Media, Mobilization, and Human Rights: Mediating Suffering

Media, Mobilization, and Human Rights: Mediating Suffering book cover

Media, Mobilization, and Human Rights: Mediating Suffering

Author(s): Tristan Anne Borer (Author, Editor)

  • Publisher: Zed Books
  • Publication Date: 8 Nov. 2012
  • Edition: Illustrated
  • Language: English
  • Print length: 264 pages
  • ISBN-10: 178032068X
  • ISBN-13: 9781780320687

Book Description

What impact do mass media portrayals of atrocities have on activism? Why do these news stories sometimes mobilize people, while at other times they are met with indifference? Do different forms of media have greater or lesser impacts on mobilization? These are just some of the questions addressed in Media, Mobilization, and Human Rights, which investigates the assumption that exposure to human rights violations in countries far away causes people to respond with activism.

Turning a critical eye on existing scholarship, which argues either that viewing and reading about violence can serve as a force for good (through increased activism) or as a source of evil (by objectifying and exploiting the victims of violence), the authors argue that reality is far more complex, and that there is nothing inherently positive or negative about exposure to the suffering of others. In exploring this, the book offers an array of case studies: from human rights reporting in Mexican newspapers to the impact of media imagery on humanitarian intervention in Somalia; from the influence of celebrity activism to the growing role of social media.

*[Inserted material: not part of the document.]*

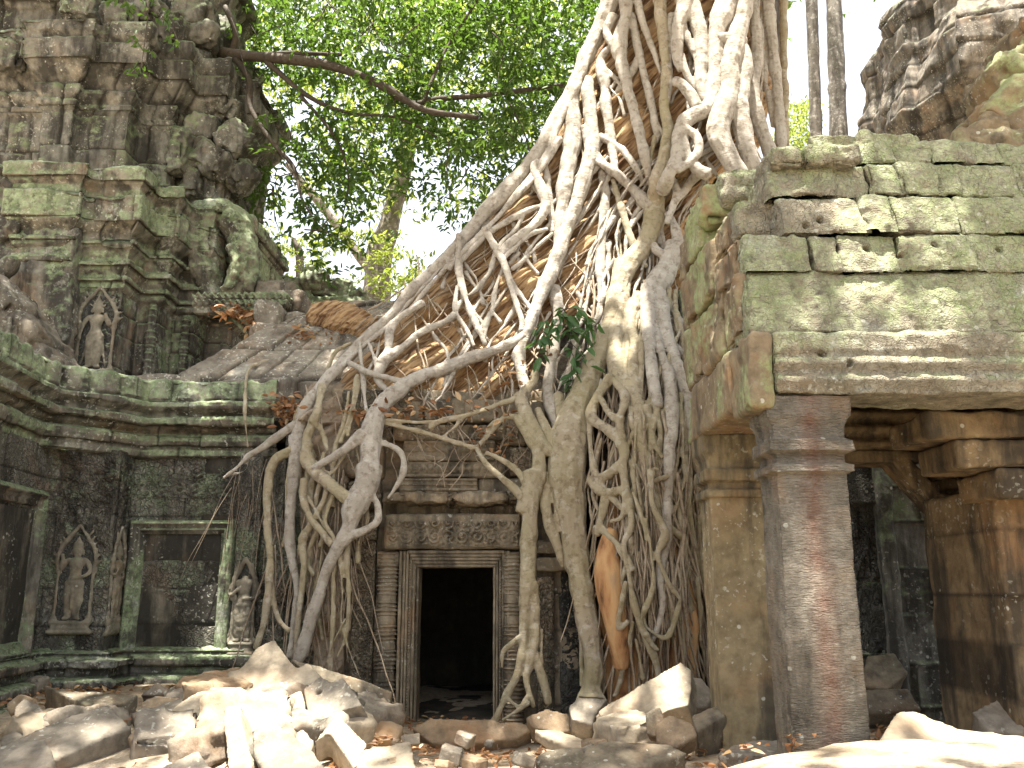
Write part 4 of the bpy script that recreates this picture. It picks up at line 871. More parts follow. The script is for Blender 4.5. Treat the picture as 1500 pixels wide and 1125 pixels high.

By examining a variety of media forms, from television and radio to social networking, the interdisciplinary set of authors present radical new ways of thinking about the intersection of media portrayals of human suffering and activist responses to them.

Editorial Reviews

Review

This is the book that scholars in the humanities and human rights have been waiting for. Together, its contributors push perennial questions about the relationship between violence and the image, between seeing and acting, and between the aspirations and the limits of cosmopolitanism to new levels of understanding. Theoretically sophisticated and historically substantial, the eminently readable essays in this volume employ impeccable close readings and analysis, case studies, and empirical evidence to advance powerful conclusions regarding the role of the media and cultural texts in struggles for recognition of global suffering and, alternatively, for building cultures of human rights. –Elizabeth Swanson Goldberg, associate professor, Babson College, Massachusetts

In a global media age communications are pivotal in the mobilization of human rights around the world, especially when denied in atrocious acts of inhumanity. This timely, insightful book throws a critical spotlight on mediated suffering, its power and performance. –Professor Simon Cottle, School of Journalism, Media and Cultural Studies, Cardiff University

About the Author

Tristan Anne Borer is professor of government and international relations at Connecticut College in New London, CT.